Bank bosses might profit by sharing in the pain

October 29, 2008|By JAY HANCOCK | JAY HANCOCK,jay.hancock@baltsun.com

When taxpayers bailed out Chrysler Corp. in 1980, CEO Lee Iacocca acknowledged the extraordinary assistance with a sacrifice of his own. He cut his salary to a dollar a year and trimmed other executives' pay by up to a tenth.

"Although my reduced salary didn't mean I had to skip any meals, it still made a big statement in Detroit," Iacocca wrote in his autobiography. "It showed that we were all in this together. It showed that we could survive only if each of us tightened his belt."

Now, as the government launches a rescue a thousand times bigger, similar gestures are hard to find. At bank after bank uploading billions of government dollars, it's basically executive pay as usual.

So-called "restrictions" on compensation for bosses receiving bailouts are a joke.

Any company getting government cash must not pay bonuses based on fraudulent profits. (All you other corporations? Go for it!)

Plus, no golden parachutes. (Note to execs: Delay pulling the rip cord until the emergency is over. Or get out early, like Citigroup's Charles Prince III. He left a year ago with a $10 million bonus.)

For top bosses, forgoing chunks of pay would show gratitude for the unprecedented public assistance given Citigroup, Bank of America and the other companies.

It would signal responsibility for helping wreck the economy and shareholder value. And it would trumpet the need for sacrifice at a time of national peril.

But no banking executives I know of have mimicked Iacocca.

At Bank of America, CEO Kenneth D. Lewis pulls down a salary of $1.5 million and last year earned $23 million on top of that. Wells Fargo CEO John G. Stump made $750,000 in salary last year and total compensation of $12.6 million.

Citigroup CEO Vikram Pandit got stock worth $27 million in December when he replaced Prince as CEO. JPMorgan Chase boss James Dimon makes $1 million in salary and took home a total of $28 million last year.

Collectively, these four companies - the biggest diners so far at the corporate welfare buffet - have lost about $117 billion on bad mortgages and other stupid bets. Together, they got $100 billion in taxpayer cash.

At every single one, it looks like business as usual. Not only are they still shoveling money to top executives, but they're taking taxpayer dollars and paying them to shareholders as dividends.
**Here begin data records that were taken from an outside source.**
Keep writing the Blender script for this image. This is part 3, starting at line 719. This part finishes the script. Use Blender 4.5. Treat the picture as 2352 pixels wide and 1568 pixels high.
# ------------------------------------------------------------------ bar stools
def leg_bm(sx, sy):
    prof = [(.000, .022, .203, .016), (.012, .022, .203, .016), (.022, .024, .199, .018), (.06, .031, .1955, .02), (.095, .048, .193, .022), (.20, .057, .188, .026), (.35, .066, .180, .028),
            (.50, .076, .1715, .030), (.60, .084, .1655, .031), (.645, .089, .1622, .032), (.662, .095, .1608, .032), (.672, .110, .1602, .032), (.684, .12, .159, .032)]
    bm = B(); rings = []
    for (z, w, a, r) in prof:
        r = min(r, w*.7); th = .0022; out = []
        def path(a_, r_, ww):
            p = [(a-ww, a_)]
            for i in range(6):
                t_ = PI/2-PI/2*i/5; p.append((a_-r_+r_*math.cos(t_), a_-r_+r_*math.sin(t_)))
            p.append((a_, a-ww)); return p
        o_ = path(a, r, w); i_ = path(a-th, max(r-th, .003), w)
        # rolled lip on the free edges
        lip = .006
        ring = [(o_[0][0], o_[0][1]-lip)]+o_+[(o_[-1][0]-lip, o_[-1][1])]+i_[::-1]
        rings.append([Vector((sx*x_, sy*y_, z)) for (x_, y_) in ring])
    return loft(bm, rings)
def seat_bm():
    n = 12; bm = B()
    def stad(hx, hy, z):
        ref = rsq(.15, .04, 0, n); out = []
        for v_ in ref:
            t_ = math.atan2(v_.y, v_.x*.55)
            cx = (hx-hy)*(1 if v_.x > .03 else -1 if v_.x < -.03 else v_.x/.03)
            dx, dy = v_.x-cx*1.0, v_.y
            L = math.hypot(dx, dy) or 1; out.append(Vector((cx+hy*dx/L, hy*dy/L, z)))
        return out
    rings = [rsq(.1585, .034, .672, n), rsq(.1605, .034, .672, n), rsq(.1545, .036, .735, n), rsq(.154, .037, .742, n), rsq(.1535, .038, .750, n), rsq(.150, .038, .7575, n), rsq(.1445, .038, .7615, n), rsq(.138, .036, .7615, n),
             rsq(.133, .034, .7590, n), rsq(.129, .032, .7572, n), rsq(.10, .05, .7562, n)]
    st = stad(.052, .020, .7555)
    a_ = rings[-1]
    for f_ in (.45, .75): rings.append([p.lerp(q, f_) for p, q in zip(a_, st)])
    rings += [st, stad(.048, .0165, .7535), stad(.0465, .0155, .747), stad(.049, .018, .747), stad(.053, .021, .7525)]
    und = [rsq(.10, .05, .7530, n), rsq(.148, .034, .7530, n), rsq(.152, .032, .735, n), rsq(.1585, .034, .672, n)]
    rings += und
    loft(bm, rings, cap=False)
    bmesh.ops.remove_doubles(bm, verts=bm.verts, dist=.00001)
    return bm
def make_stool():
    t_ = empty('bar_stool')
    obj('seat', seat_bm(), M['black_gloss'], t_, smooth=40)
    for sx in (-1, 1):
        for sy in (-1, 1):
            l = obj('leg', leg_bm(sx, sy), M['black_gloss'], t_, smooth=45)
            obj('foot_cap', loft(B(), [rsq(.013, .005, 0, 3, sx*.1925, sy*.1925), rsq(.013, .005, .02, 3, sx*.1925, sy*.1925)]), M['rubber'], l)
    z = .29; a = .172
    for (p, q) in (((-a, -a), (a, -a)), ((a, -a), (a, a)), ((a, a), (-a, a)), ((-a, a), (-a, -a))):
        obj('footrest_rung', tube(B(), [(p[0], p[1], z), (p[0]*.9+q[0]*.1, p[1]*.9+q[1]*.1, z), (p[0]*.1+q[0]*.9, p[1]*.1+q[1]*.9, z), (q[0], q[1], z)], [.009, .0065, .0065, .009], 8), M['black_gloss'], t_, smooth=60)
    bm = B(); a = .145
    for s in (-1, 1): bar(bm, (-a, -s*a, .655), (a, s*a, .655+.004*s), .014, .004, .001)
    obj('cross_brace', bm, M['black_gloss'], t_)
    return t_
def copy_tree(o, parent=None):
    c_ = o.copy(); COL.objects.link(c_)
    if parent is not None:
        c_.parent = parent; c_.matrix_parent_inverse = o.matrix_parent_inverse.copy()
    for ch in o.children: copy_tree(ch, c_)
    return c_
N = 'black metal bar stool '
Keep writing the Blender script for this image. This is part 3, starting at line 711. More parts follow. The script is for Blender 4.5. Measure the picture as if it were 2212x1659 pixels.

"Thanks for the opportunity to comment, but we do not have anything to contribute to your story," said a Wells Fargo spokeswoman when I suggested that Iacocca might have something to teach the company. (It should be said that Wells Fargo has lost much less on bum mortgages than its competitors and didn't want to take the handout.)

Representatives at the other three banks didn't respond to queries.

The tradition of the "dollar-a-year man" goes back at least to World War I, when the well-off gave their talents to the government for minimal pay. Rich Americans have often been happy to pitch in or at least try to demonstrate solidarity with the masses when times are tight.

Some technology executives cut their salaries during the dot-com crash. Apple Computer CEO Steve Jobs still pays himself only a dollar a year, although he owns lots of stock.

Yet The New York Times reported that Wells Fargo Chairman Richard M. Kovacevich "expressed concern" about executive-pay restrictions when he met with eight other bankers to discuss the bailout package with Treasury Secretary Henry Paulson.

Bank of America's Lewis was reported to have countered, "We are out of our minds" if they balked at the plan because of pay rules.

That's the right idea. But the fat cats ought to go much further and take painful pay cuts. Automotive executives lining up for their own bailout could profit by Iacocca's example, too.

The moves would be worth far more in symbolic value than the dollars they cost.

"If everybody is suffering equally, you can move a mountain," Iacocca wrote. "But the first time you find somebody goofing off or not carrying his share of the load, the whole thing can come unraveled. I call this equality of sacrifice. When I started to sacrifice, I saw other people do whatever was necessary. And that's how Chrysler pulled through."